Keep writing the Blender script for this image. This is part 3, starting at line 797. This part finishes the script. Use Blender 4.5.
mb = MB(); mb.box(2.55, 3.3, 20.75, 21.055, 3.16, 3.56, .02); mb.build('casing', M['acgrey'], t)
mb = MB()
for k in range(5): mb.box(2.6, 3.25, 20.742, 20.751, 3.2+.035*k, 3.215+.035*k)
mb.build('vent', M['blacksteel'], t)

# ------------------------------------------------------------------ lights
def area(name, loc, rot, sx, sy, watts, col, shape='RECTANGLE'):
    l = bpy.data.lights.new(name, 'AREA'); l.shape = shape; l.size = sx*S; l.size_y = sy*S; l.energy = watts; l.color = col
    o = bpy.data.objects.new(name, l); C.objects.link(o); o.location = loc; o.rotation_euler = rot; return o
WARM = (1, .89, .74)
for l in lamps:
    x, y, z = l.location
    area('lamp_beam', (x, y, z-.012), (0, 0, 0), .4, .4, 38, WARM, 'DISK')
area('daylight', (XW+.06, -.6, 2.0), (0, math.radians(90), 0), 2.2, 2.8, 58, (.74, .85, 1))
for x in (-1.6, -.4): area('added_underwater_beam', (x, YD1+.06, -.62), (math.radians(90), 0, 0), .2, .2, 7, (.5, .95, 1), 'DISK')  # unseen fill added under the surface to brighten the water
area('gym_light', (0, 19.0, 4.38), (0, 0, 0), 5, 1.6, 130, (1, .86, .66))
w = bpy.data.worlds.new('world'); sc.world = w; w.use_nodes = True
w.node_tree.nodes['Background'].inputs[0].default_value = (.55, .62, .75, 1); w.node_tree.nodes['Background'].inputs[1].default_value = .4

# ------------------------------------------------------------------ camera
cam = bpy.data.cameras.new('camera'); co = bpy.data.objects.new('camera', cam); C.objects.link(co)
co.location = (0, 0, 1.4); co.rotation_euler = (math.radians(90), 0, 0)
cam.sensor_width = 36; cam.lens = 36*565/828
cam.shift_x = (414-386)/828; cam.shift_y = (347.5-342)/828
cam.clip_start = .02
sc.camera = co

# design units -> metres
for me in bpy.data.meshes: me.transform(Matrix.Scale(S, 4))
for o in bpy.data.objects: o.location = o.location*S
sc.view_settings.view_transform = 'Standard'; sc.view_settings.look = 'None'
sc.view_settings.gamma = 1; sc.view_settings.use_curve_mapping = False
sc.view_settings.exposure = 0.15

What you have to do - Restate the listing exactly, starting at its first line and ending at the line where "mb.build('vent', M['blacksteel'], t)" occurs; include both and no other lines.

Answer for the task -
Keep writing the Blender script for this image. This is part 3, starting at line 797. This part finishes the script. Use Blender 4.5.
mb = MB(); mb.box(2.55, 3.3, 20.75, 21.055, 3.16, 3.56, .02); mb.build('casing', M['acgrey'], t)
mb = MB()
for k in range(5): mb.box(2.6, 3.25, 20.742, 20.751, 3.2+.035*k, 3.215+.035*k)
mb.build('vent', M['blacksteel'], t)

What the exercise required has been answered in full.